This is a course for anyone wishing to write nonfiction prose intended to appeal to a literary sensibility. All subjects except that of the self--the province of the personal essay, which we will largely ignore--are open. The author may appear in the prose written here, but only incidentally. Our concerns will lie elsewhere.
To familiarize ourselves and to study the form of literary nonfiction, we will use the text *The Art of Fact: An Historic Anthology of Literary Journalism* edited by Ben Yagoda and Kevin Kerrane (to be published August '97). Anyone wishing to do preparatory reading for the course should read generally available anthologies such as *The Best American Essays of 1996* or the nonfiction short works of Tom Woolf, John Updike, Joan Didion, Stanley Elkin, Annie Dillard, Gerald Early, Jane Tompkins, James Baldwin, and others who have written in this vein.
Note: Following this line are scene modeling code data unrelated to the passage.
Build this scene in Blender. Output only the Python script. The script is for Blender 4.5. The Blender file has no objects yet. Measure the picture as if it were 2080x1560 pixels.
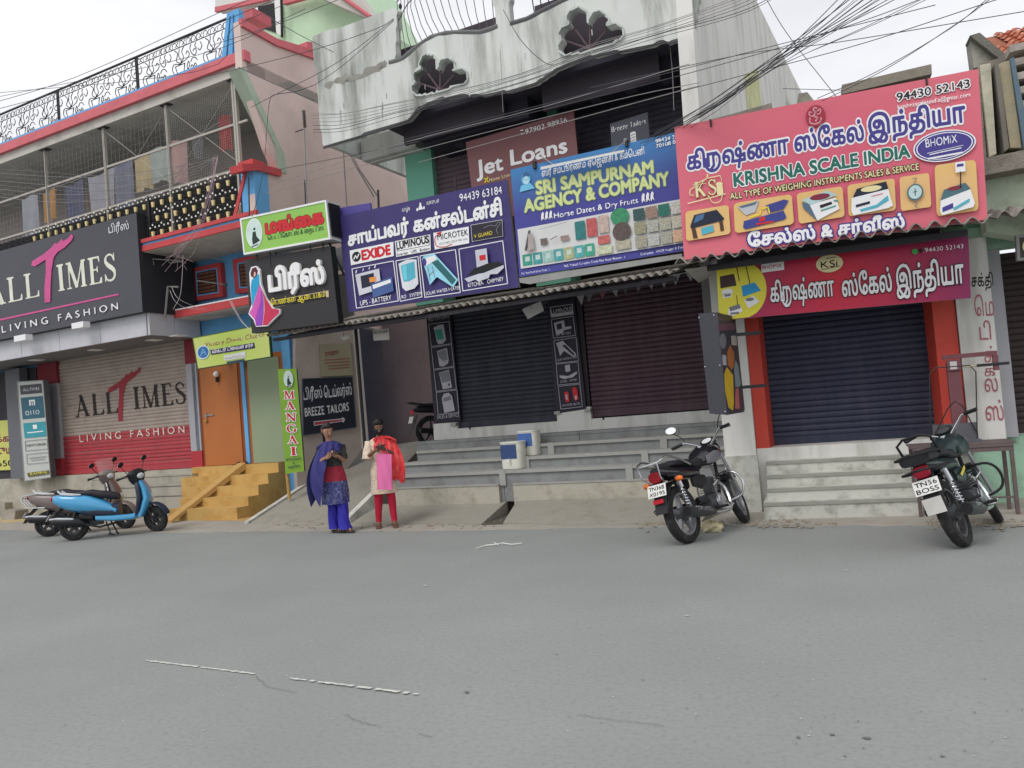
import bpy, bmesh, math, random
import numpy as np
from mathutils import Vector, Matrix
random.seed(7)
S = bpy.context.scene
COL = S.collection

# ---------------------------------------------------------------- camera
F_PX = 1600.0
PITCH, ROLL, YAW = math.radians(2.1), math.radians(4.65), math.radians(22.0)
EYE = Vector((0, 0, 1.5))
FW = Vector((-math.sin(YAW) * math.cos(PITCH), math.cos(YAW) * math.cos(PITCH), math.sin(PITCH)))
_r0 = Vector((math.cos(YAW), math.sin(YAW), 0)); _u0 = _r0.cross(FW)
RT = math.cos(ROLL) * _r0 - math.sin(ROLL) * _u0
UP = math.sin(ROLL) * _r0 + math.cos(ROLL) * _u0
cam = bpy.data.cameras.new('camera'); cam.sensor_width = 36; cam.lens = 36 * F_PX / 2080
cam.clip_start = 0.05; cam.clip_end = 2000
co = bpy.data.objects.new('camera', cam); COL.objects.link(co)
co.matrix_world = Matrix(((RT.x, UP.x, -FW.x, EYE.x), (RT.y, UP.y, -FW.y, EYE.y), (RT.z, UP.z, -FW.z, EYE.z), (0, 0, 0, 1)))
S.camera = co

# ---------------------------------------------------------------- sky, sun, exposure
W = bpy.data.worlds.new('World'); S.world = W; W.use_nodes = True
nt = W.node_tree; N = nt.nodes; L = nt.links; N.clear()
out = N.new('ShaderNodeOutputWorld'); mix = N.new('ShaderNodeMixShader')
b1 = N.new('ShaderNodeBackground'); b2 = N.new('ShaderNodeBackground')
sky = N.new('ShaderNodeTexSky'); sky.sky_type = 'NISHITA'; sky.sun_disc = False
sky.sun_elevation = math.radians(58); sky.sun_rotation = math.radians(200)
L.new(sky.outputs[0], b1.inputs[0]); b1.inputs[1].default_value = 0.10
tc = N.new('ShaderNodeTexCoord'); mp = N.new('ShaderNodeMapping'); mp.inputs['Scale'].default_value = (1.6, 1.6, 4.0)
nz = N.new('ShaderNodeTexNoise'); nz.inputs['Scale'].default_value = 1.7; nz.inputs['Detail'].default_value = 5; nz.inputs['Roughness'].default_value = .55
cr = N.new('ShaderNodeValToRGB'); cr.color_ramp.elements[0].position = .32; cr.color_ramp.elements[0].color = (.80, .81, .85, 1)
cr.color_ramp.elements[1].position = .62; cr.color_ramp.elements[1].color = (1.0, 1.0, 1.02, 1)
L.new(tc.outputs['Generated'], mp.inputs[0]); L.new(mp.outputs[0], nz.inputs[0]); L.new(nz.outputs[0], cr.inputs[0]); L.new(cr.outputs[0], b2.inputs[0])
b2.inputs[1].default_value = 1.0
mix.inputs[0].default_value = .94
L.new(b1.outputs[0], mix.inputs[1]); L.new(b2.outputs[0], mix.inputs[2]); L.new(mix.outputs[0], out.inputs[0])
sun = bpy.data.lights.new('sun', 'SUN'); sun.energy = 1.3; sun.angle = math.radians(28); sun.color = (1, .97, .93)
so = bpy.data.objects.new('sun', sun); so.rotation_euler = (math.radians(38), 0, math.radians(-18)); COL.objects.link(so)
S.view_settings.view_transform = 'Standard'; S.view_settings.look = 'None'
S.view_settings.exposure = 0.12; S.view_settings.gamma = 1; S.view_settings.use_curve_mapping = False

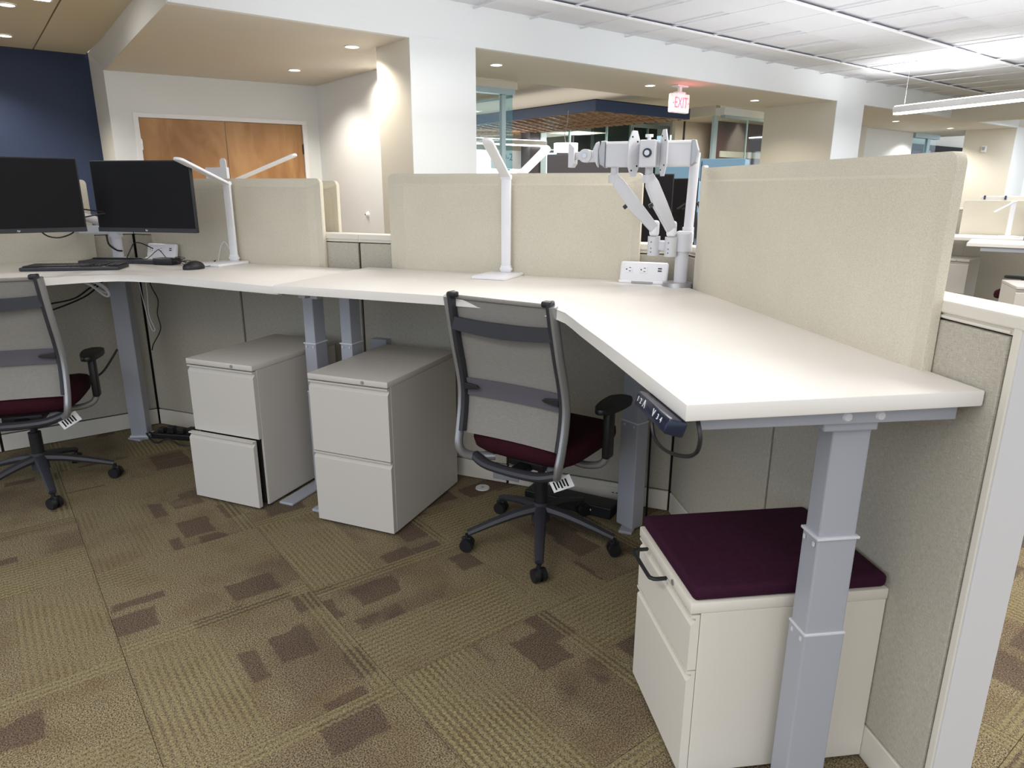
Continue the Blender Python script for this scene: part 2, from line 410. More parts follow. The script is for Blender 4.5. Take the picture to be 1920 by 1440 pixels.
# ================================================================== ROOM SHELL
def poly_struct(name, pts, mat, parent=None, thick=.02, nrm=None):
    bm = new(); vs = [bm.verts.new(p) for p in pts]; f = bm.faces.new(vs)
    if thick:
        f.normal_update(); n = f.normal.copy() if nrm is None else Vector(nrm)
        r = bmesh.ops.extrude_face_region(bm, geom=[f]); bmesh.ops.translate(bm, vec=n*thick, verts=[g for g in r['geom'] if isinstance(g, bmesh.types.BMVert)])
    return struct(name, bm, mat, parent)
def ubox(bm, u0, u1, v0, v1, z0, z1, bev=0): box(bm, u0, u1, v0, v1, z0, z1, bev, M=Matrix.Rotation(LA, 4, 'Z'))
ZS, ZC, VB = 2.56, 2.84, 3.234
# main ceiling slab + grid + tiles
bm = new(); ubox(bm, -4.5, 16, -8, VB+.02, ZC+.03, ZC+.1)
ceil = struct('ceiling', bm, 'tile_white')
bm = new()
vt = [2.68-1.17*k for k in range(-0, 6)]
for v in vt: ubox(bm, -2, 14.2, v-.017, v+.017, ZC-.001, ZC+.01)
obj('ceiling_grid', bm, 'tee_white', ceil)
bm = new()
for k in range(0, 27): ubox(bm, -1.77+.588*k-.0078, -1.77+.588*k+.0078, -4.6, VB, ZC+.001, ZC+.01)
obj('cross_grid', bm, 'tee_grey', ceil)
bm = new(); ubox(bm, 0.0, .574, 0, 1.14, ZC+.004, ZC+.02, bev=.003)
t0 = obj('ceiling_tile', bm, 'tile_white', ceil); first = True; n = 0
for k in range(-1, 24):
    for j in range(-1, 6):
        v0 = (2.68-1.17*(j+1))+.015 if j >= 0 else 2.695
        if j < 0 and v0 > VB: continue
        u0 = -1.77+.588*k+.007
        if first: o = t0; first = False
        else: o = bpy.data.objects.new('ceiling_tile', t0.data); COL.objects.link(o); o.parent = ceil
        o.location = UV(u0, v0)
        if j < 0: o.scale = (1, .46, 1)
        # scale acts along the tile's own v axis only when the tile is drawn in room axes
        if j < 0:
            me = t0.data.copy(); 
            for vv in me.vertices:
                q = vv.co; uu = q.dot(DL); v_ = q.dot(DP)*.46; vv.co = UV(uu, v_, q.z)
            o.data = me; o.scale = (1, 1, 1)
# fascia beam above the openings
bm = new(); ubox(bm, -1.149, 13.5, VB, VB+.05, ZS, ZC+.05)
wf = struct('wall_front', bm, 'paint_white')
bm = new(); ubox(bm, .563, 1.181, VB-.003, VB+.006, 0, ZS+.02); obj('column_face', bm, 'paint_white', wf)
bm = new(); ubox(bm, 6.94, 7.66, VB-.003, VB+.006, 0, ZS+.02); obj('column_face', bm, 'paint_white', wf)
bm = new(); ubox(bm, 13.45, 14.3, VB-.003, VB+.006, 0, ZS+.02); obj('column_face', bm, 'paint_white', wf)
bm = new(); ubox(bm, .565, 1.179, VB+.006, 3.79, 0, ZS+.01); obj('column_side', bm, 'paint_beige', wf)
bm = new(); ubox(bm, 6.942, 7.658, VB+.006, 4.3, 0, ZS+.01); obj('column_side', bm, 'paint_beige', wf)
bm = new(); ubox(bm, 13.452, 14.298, VB+.006, 4.1, 0, ZS+.01); obj('column_side', bm, 'paint_beige', wf)
# soffit
bm = new(); 
pts = [UV(-1.149, VB+.05), UV(15, VB+.05), UV(15, 5.15), UV(8.2, 5.15), UV(8.2, 4.52), UV(1.2, 4.52), UV(1.2, 6.3), UV(1.06, 6.35), UV(-1.03, 6.60)]
prism(bm, [(p.x, p.y) for p in pts], ZS+.0005, ZS+.25)
struct('ceiling_soffit', bm, 'paint_soffit')
# soffit side face (alcove side) + strip wall beside navy wall
poly_struct('wall_return', [UV(-1.149, 3.30, ZS-.001), UV(-1.02, 6.503, ZS-.001), UV(-1.02, 6.503, 0), UV(-1.06, 7.15, 0), UV(-1.06, 7.15, 2.8), UV(-1.149, 3.30, 2.8)], 'paint_beige', thick=.1, nrm=DL)
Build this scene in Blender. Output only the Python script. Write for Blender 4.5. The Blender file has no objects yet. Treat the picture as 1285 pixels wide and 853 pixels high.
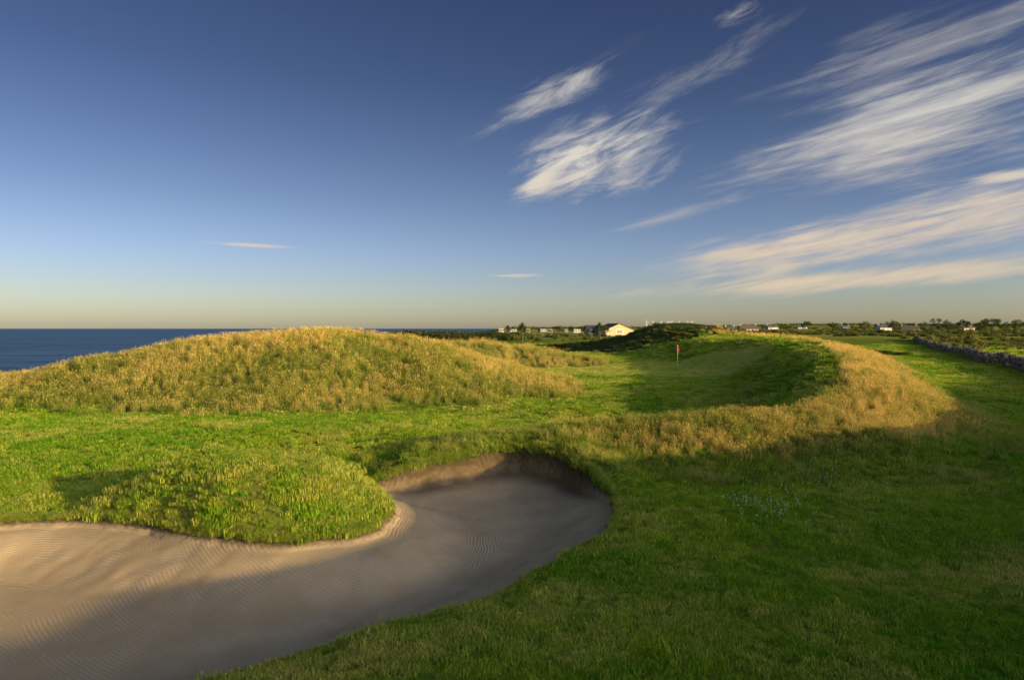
import bpy, math, random
import numpy as np
R = np.random.default_rng(7); random.seed(7)
scene = bpy.context.scene
scene.view_settings.view_transform='Standard'; scene.view_settings.look='None'
scene.view_settings.exposure=0; scene.view_settings.gamma=1
SUN_AZ=math.radians(120); SUN_EL=math.radians(10.5)

# ------------------------------------------------------------ node helpers
class NT:
    def __init__(s,tree): s.t=tree; s.n=tree.nodes; s.l=tree.links
    def set(s,sock,v):
        if isinstance(v,bpy.types.NodeSocket): s.l.new(v,sock)
        elif v is not None: sock.default_value=v
    def m(s,op,a,b=None,c=None,clamp=False):
        n=s.n.new('ShaderNodeMath'); n.operation=op; n.use_clamp=clamp
        s.set(n.inputs[0],a); s.set(n.inputs[1],b); s.set(n.inputs[2],c); return n.outputs[0]
    def ss(s,v,a,b,lo=0.0,hi=1.0):
        n=s.n.new('ShaderNodeMapRange'); n.interpolation_type='SMOOTHSTEP'
        s.set(n.inputs[0],v); n.inputs[1].default_value=a; n.inputs[2].default_value=b
        n.inputs[3].default_value=lo; n.inputs[4].default_value=hi; return n.outputs[0]
    def mix(s,f,a,b,mode='MIX'):
        n=s.n.new('ShaderNodeMix'); n.data_type='RGBA'; n.blend_type=mode
        s.set(n.inputs[0],f)
        for sk,v in ((n.inputs[6],a),(n.inputs[7],b)):
            if isinstance(v,(tuple,list)): v=(v[0],v[1],v[2],1)
            s.set(sk,v)
        return n.outputs[2]
    def noise(s,vec,scale,detail=3,rough=.55,dist=0.0):
        n=s.n.new('ShaderNodeTexNoise'); s.set(n.inputs['Vector'],vec)
        n.inputs['Scale'].default_value=scale; n.inputs['Detail'].default_value=detail
        n.inputs['Roughness'].default_value=rough; n.inputs['Distortion'].default_value=dist
        return n.outputs['Fac']
    def attr(s,name,typ='GEOMETRY'):
        n=s.n.new('ShaderNodeAttribute'); n.attribute_name=name; n.attribute_type=typ
        return n.outputs['Fac']
    def comb(s,x,y,z):
        n=s.n.new('ShaderNodeCombineXYZ'); s.set(n.inputs[0],x); s.set(n.inputs[1],y); s.set(n.inputs[2],z); return n.outputs[0]
    def pos(s): return s.n.new('ShaderNodeNewGeometry').outputs['Position']
    def bump(s,h,strength,dist):
        n=s.n.new('ShaderNodeBump'); n.inputs['Strength'].default_value=strength
        n.inputs['Distance'].default_value=dist; s.set(n.inputs['Height'],h); return n.outputs[0]

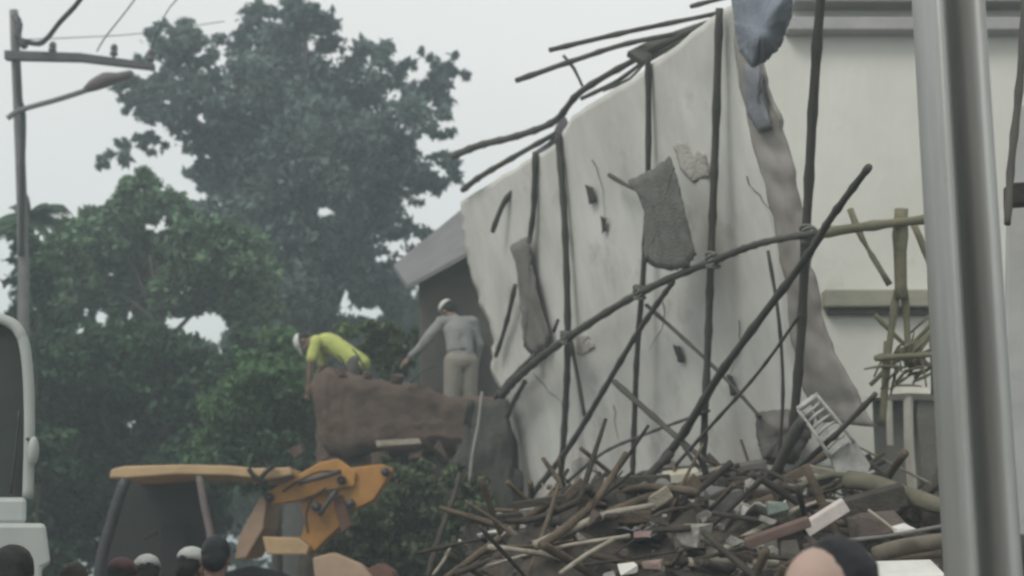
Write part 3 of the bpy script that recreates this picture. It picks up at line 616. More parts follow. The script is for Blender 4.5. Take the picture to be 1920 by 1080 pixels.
bp('swing_post', [(562, 944), (606, 922), (630, 942), (640, 985), (612, 1010), (590, 1034), (562, 1014), (572, 980)], YB - .4, .34, yel)
bp('arm_link', [(622, 930), (640, 925), (660, 985), (640, 1000)], YB - .55, .1, mat('rusty_link', (.16, .075, .05), (.09, .05, .035)))
tubepx('hydraulic_ram', [(598, 966), (632, 918)], 10, YB - .6, metal_d); tubepx('hydraulic_ram', [(560, 906), (640, 884)], 10, YB - .6, metal_d)
for x, y in ((504, 932), (640, 900), (592, 950), (656, 944), (722, 884)): mb = MB(); q = P(x, y, YB - .56); mb.tube([q, q + Vector((0, .1, 0))], .045, 10); mb.build('pivot_pin', metal_d, bh)
tubepx('hydraulic_hose', [(530, 922), (560, 902), (600, 884), (640, 886)], 4, YB - .56, rub); tubepx('hydraulic_hose', [(578, 1000), (574, 965), (586, 935), (612, 915)], 4, YB - .56, rub)
tubepx('hydraulic_hose', [(500, 905), (476, 892), (466, 878)], 9, YB - .8, rub); tubepx('hydraulic_hose', [(486, 900), (500, 884), (516, 872)], 9, YB - .8, rub)
bp('slew_frame', [(492, 1006), (560, 1008), (580, 1024), (575, 1040), (500, 1040)], YB - .6, .5, yel_p)
bp('stabiliser', [(586, 1046), (624, 1036), (676, 1058), (700, 1084), (590, 1084)], YB - .8, .25, mat('stabiliser_paint', (.50, .36, .25), (.38, .26, .18), scale=4))
bp('bucket', [(676, 1072), (712, 1056), (736, 1072), (748, 1110), (700, 1160), (680, 1120)], YB - .7, .6, mat('rusty_bucket', (.20, .10, .075), (.12, .07, .05)))
bp('chassis', [(190, 1086), (560, 1086), (570, 1220), (190, 1220)], YB - .45, .9, yel)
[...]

In publications such as the *New York Times Magazine* and other "glossies," you will also find writing whose appeal to editors is little more than "literary excellence."
You will be asked to write three pieces of no less than eight pages. At least one of the pieces will be submitted to the workshop for evaluation. During the workshop, one student will act as "editor," whose responsibility will be to thoroughly know the piece at hand, to lead the discussion, and to submit a formal critique of the piece. Class participation is vital.